God is good; there is absolutely no doubt in my mind of this. Without God I would be nothing, only a shell of the person he created me to be. His goodness was made even more clear when I realized if he hadn’t taught me my identity before he called me to the Race, I would be running scared right now. I have been experiencing a tug of war almost daily. One side pulling me into fear, the other side into incredible joy. Praise the Lord he is already victorious, because his perfect love casts out all fear. This is where I have set my foundation: in Him. He is the solid rock I stand on, and when I am weak I rest my head on his chest. We have spent a lot of time in silence recently. I have no words, I only have my mess. So, I lay it at his feet, and we just sit together. Silent. My first reaction when faced with silence between us was to be uncomfortable, and take a posture of crying out to him saying “God! please come back! Where are you?!”. He proceeded to remind me that he never left me. He said “I’ll never leave you, or forsake you”. Ohh yeah! I can’t help, but to smile because when I FEEL alone, abandoned, or deserted I can confidently say that I am actually loved, pursued, and supported. So, here we are, in the silence. Just starring at each other.

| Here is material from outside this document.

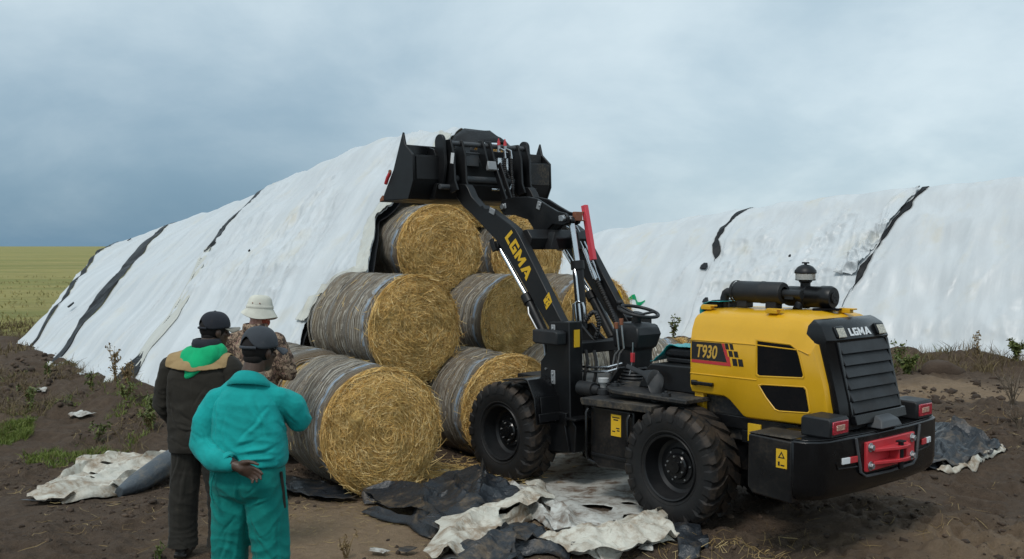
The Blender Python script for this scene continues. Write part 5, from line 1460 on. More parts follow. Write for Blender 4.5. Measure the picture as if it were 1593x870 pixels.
for s in (-1, 1):
    b = MB(); c = Vector((gx(1.61) - .006, s * .285, 1.61)); b.box(c, (.03, .125, .095), ROT('Y', 26)); hl = lp('work_light', b, MT['black_gloss'], .012, parent=gr, seg=3)
    b = MB(); b.box(c + Vector((-.014, 0, -.004)), (.012, .105, .078), ROT('Y', 26)); lp('light_lens', b, MT['lens_clear'], .01, parent=gr, seg=3)
up = Vector((.05, 0, .1)).normalized()
lb = letters('LGMA', (gx(1.575) - .003, .155, 1.575), (0, -1, 0), up, .062, 1.30, .003)
lp('brand_lettering', lb, MT['decal_white'], 0, 0, parent=gr)

# -- counterweight and rear bumper
top = [(-.95, .80), (-1.22, .925), (-1.31, .90), (-1.375, .84), (-1.405, .74), (-1.44, .30), (-1.44, -.30), (-1.405, -.74), (-1.375, -.84), (-1.31, -.90), (-1.22, -.925), (-.95, -.80)]
def cwring(z, k, dx=0): return [(min(x * 1.0 + dx, -.94), y * k, z) for (x, y) in top]
b = MB(); b.loft([cwring(.455, .955, .05), cwring(.50, .985, .012), cwring(.56, .995), cwring(.872, 1.0), cwring(.885, .992, .008)])
cw = lp('counterweight', b, MT['black_gloss'], .010, 30, seg=3)
b = MB(); b.prism([(x + (.012 if x < -1.2 else 0), y * .985) for x, y in top], .886, .893, 'z'); lp('deck_plate', b, MT['black_gloss'], .003, parent=cw)
for s in (-1, 1):
    b = MB(); ys_ = sorted((s * .62, s * .925)); b.prism([(-.84, .50), (-.88, .452), (-1.215, .43), (-1.215, .872), (-.86, .886), (-.845, .875)], ys_[0], ys_[1])
    sbx = lp('side_box', b, MT['black_low'], .012, seg=3)
    b = MB(); ys_ = sorted((s * .62, s * .92)); b.bb(-1.215, -.85, ys_[0], ys_[1], .888, .896); lp('side_box_lid', b, MT['black_dusty'], .003, parent=sbx)
    b = MB(); ys_ = sorted((s * .926, s * .929)); b.bb(-1.18, -1.09, ys_[0], ys_[1], .675, .81); lp('warning_sticker', b, MT['decal_yellow'], 0, parent=sbx)
    b = MB(); e0, e1 = s * .9292, s * .930
    tri = [(-1.165, .745), (-1.105, .745), (-1.135, .795)]; tri2 = [(-1.150, .753), (-1.120, .753), (-1.135, .78)]
    for i in range(3):
        j = (i + 1) % 3; q = [tri[i], tri[j], tri2[j], tri2[i]]; b.loft([[(p[0], e0, p[1]) for p in q], [(p[0], e1, p[1]) for p in q]])
    b.bb(-1.16, -1.128, min(e0, e1), max(e0, e1), .69, .70); b.bb(-1.122, -1.106, min(e0, e1), max(e0, e1), .69, .72)
    lp('sticker_print', b, MT['decal_black'], 0, parent=sbx)
    # tail lamps on the deck
    b = MB(); y0, y1 = sorted((s * .49, s * .735))
    b.prism([(-1.16, .893), (-1.16, 1.02), (-1.18, 1.04), (-1.385, 1.035), (-1.405, 1.02), (-1.405, .905), (-1.395, .893)], y0, y1); tl = lp('tail_lamp', b, MT['grey_black'], .016, seg=3)
    b = MB(); b.bb(-1.413, -1.40, y0 + .022, y1 - .022, .918, 1.012); lp('lamp_lens', b, MT['lens_red'], .006, parent=tl)
    b = MB(); b.bb(-1.4165, -1.412, y0 + .075, y1 - .065, .945, .985); lp('lamp_lens', b, MT['lens_amber'], .004, parent=tl)
    # reflectors in their recess trims
    rx = -1.427
    b = MB(); b.box((-1.4245, s * .565, .722), (.012, .085, .045), ROT('Z', -s * 7)); b1 = lp('reflector', b, MT['decal_white'] if s > 0 else MT['decal_red'], .003, parent=cw)
    b = MB(); b.box((-1.434, s * .565 - s * .0 - .085, .722), (.012, .085, .045), ROT('Z', -s * 7)) if s > 0 else b.box((-1.4145, s * .565 - .085, .722), (.012, .085, .045), ROT('Z', -s * 7)); lp('reflector', b, MT['decal_red'] if s > 0 else MT['decal_white'], .003, parent=cw)
    b = MB(); b.tube([(-1.412, s * .67, .72), (-1.414, s * .655, .675), (-1.436, s * .44, .668)], .008, 6); lp('trim_ridge', b, MT['black_gloss'], 0, parent=cw)
    b = MB(); b.tube([(-1.440, s * .46, .872), (-1.446, s * .40, .62), (-1.452, s * .34, .585), (-1.452, .0, .575)], .011, 6); lp('trim_ridge', b, MT['grey_paint'], 0, parent=cw)
b = MB(); b.prism([(.345, .83), (-.345, .83), (-.345, .615), (.345, .615)], -1.462, -1.435, 'x'); tp = lp('tow_plate', b, MT['red_paint'], .006)
for z in (.765, .672):
    b = MB(); b.prism([(-1.462, .25), (-1.475, .28), (-1.55, .05), (-1.56, -.05), (-1.55, -.12), (-1.462, -.22)], z - .012, z + .012, 'z'); lp('tow_flange', b, MT['red_paint'], .004, parent=tp)
b = MB(); b.bb(-1.54, -1.462, -.09, -.075, .68, .76); b.bb(-1.54, -1.462, .02, .035, .68, .76); lp('tow_web', b, MT['red_paint'], .003, parent=tp)
b = MB(); b.cyl((-1.525, -.02, .60), (-1.525, -.02, .80), .02, .02, 14); b.box((-1.525, -.02, .806), (.05, .07, .012)); lp('tow_pin', b, MT['black'], .002, parent=tp)
for (y, z) in ((.30, .79), (.30, .655), (-.30, .79), (-.30, .655)):
    b = MB(); b.cyl((-1.462, y, z), (-1.468, y, z), .034, .034, 20); hexbolt(b, (-1.468, y, z), (-1, 0, 0), .024, .022); lp('tow_bolt', b, MT['steel'], .002, parent=tp)
b = MB(); b.bb(-.62, -.50, .42, .455, .72, .86); lp('warning_sticker', b, MT['decal_yellow'], .002)
b = MB(); b.bb(-.86, -.44, .36, .45, .70, .80); b.cyl((-.80, .38, .83), (-.80, .62, .83), .05, .05, 14); lp('frame_bracket', b, MT['black'], .006)

# -- front mast (tower), fenders
for s in (1, -1):
    b = MB(); y0, y1 = sorted((s * .40, s * .57))
    b.prism([(1.655, 1.545), (1.395, 1.555), (1.375, .68), (1.30, .60), (1.32, .36), (1.66, .31), (1.78, .66), (1.78, 1.16), (1.70, 1.25)], y0, y1)
    tw = lp('mast', b, MT['black'], .008)
    b = MB(); y2, y3 = sorted((s * .57, s * .60)); b.prism([(1.44, .70), (1.80, .66), (1.70, .33), (1.36, .37)], y2, y3); lp('mast_gusset', b, MT['black'], .006, parent=tw)
    b = MB(); b.bb(1.26, 1.40, *sorted((s * .36, s * .62)), .662, .682); lp('mast_step', b, MT['black'], .004, parent=tw)
    for (x, z) in ((1.60, 1.455), (1.60, 1.03)):
        b = MB(); b.box((x, s * .575, z), (.055, .012, .13)); b.cyl((x, s * .578, z + .03), (x, s * .592, z + .03), .012); b.cyl((x, s * .578, z - .03), (x, s * .592, z - .03), .009); lp('grease_pad', b, MT['zinc'], .012, parent=tw)
    b = MB(); b.bb(1.38, 1.386, *sorted((s * .445, s * .515)), 1.32, 1.48); o = lp('warning_sticker', b, MT['decal_yellow'], 0, parent=tw); o.location.x = .0
    for v in o.data.vertices: v.co.x -= .0
    b = MB()
    for (x, z) in ((1.70, 1.10), (1.72, 1.00), (1.70, .90), (1.66, .86)): hexbolt(b, (x, s * .57, z), (0, s, 0), .012, .012)
    lp('mast_bolt', b, MT['steel'], 0, parent=tw)
    b = MB(); y0, y1 = sorted((s * .575, s * .70)); b.prism([(1.42, 1.345), (1.42, 1.46), (1.46, 1.475), (1.755, 1.475), (1.755, 1.36), (1.72, 1.345)], y0, y1); wl_ = lp('mast_lamp', b, MT['grey_black'], .014, seg=3)
    b = MB(); b.bb(1.752, 1.760, y0 + .012, y1 - .012, 1.37, 1.465); lp('lamp_lens', b, MT['lens_clear'], .003, parent=wl_)
    b = MB(); y0, y1 = sorted((s * .50, s * .86))
    b.prism([(2.02, .985), (1.98, 1.00), (1.70, 1.035), (1.64, 1.02), (1.545, .86), (1.52, .62), (1.535, .62), (1.56, .85), (1.65, 1.00), (1.70, 1.018), (1.98, .982)], y0, y1)
    fd = lp('fender', b, MT['black_gloss'], .006)
    b = MB(); q0, q1 = sorted((s * .56, s * .80)); b.prism([(1.515, .66), (1.54, .86), (1.53, .87), (1.503, .66)], q0, q1); b.prism([(1.50, .645), (1.515, .72), (1.505, .72), (1.49, .645)], *sorted((s * .52, s * .84))); lp('fender_rib', b, MT['black'], .004, parent=fd)
b = MB(); b.prism([(1.42, 1.35), (1.62, 1.35), (1.62, 1.22), (1.42, 1.25)], -.40, .40); b.bb(1.44, 1.60, -.40, .40, .86, .94); lp('mast_crossmember', b, MT['black'], .008)
for y in (-.075, .075):
    b = MB(); b.prism([(1.84, 1.24), (1.42, 1.26), (1.62, 1.40), (1.74, 1.50), (1.82, 1.48), (1.88, 1.36)], y - .014, y + .014); lp('cylinder_bracket', b, MT['black'], .004)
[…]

All glory I want to give to God, because he has blessed me by teaching me who I am in him. He is growing my confidence in him by allowing us to just “be” together. He is still speaking, just in a still, and quiet voice. I believe he is doing this so I have to lean in closer to hear him. Again, I cannot help but to smile because of how good he is! He told me almost two months ago that he was going to grow my confidence in him, so here we are!

Of course my feelings have been all over the place in this process. Incredible joy, and crippling fear. An attempt at a tug of war with my destiny. Well, not today (or any day)! I will not be tossed by the wind, because I am rooted in Christ. From this point on I confidently walk past fear as if it didn’t exist, and I lock eyes with my Father. I take his hand, and ask “what’s next?”.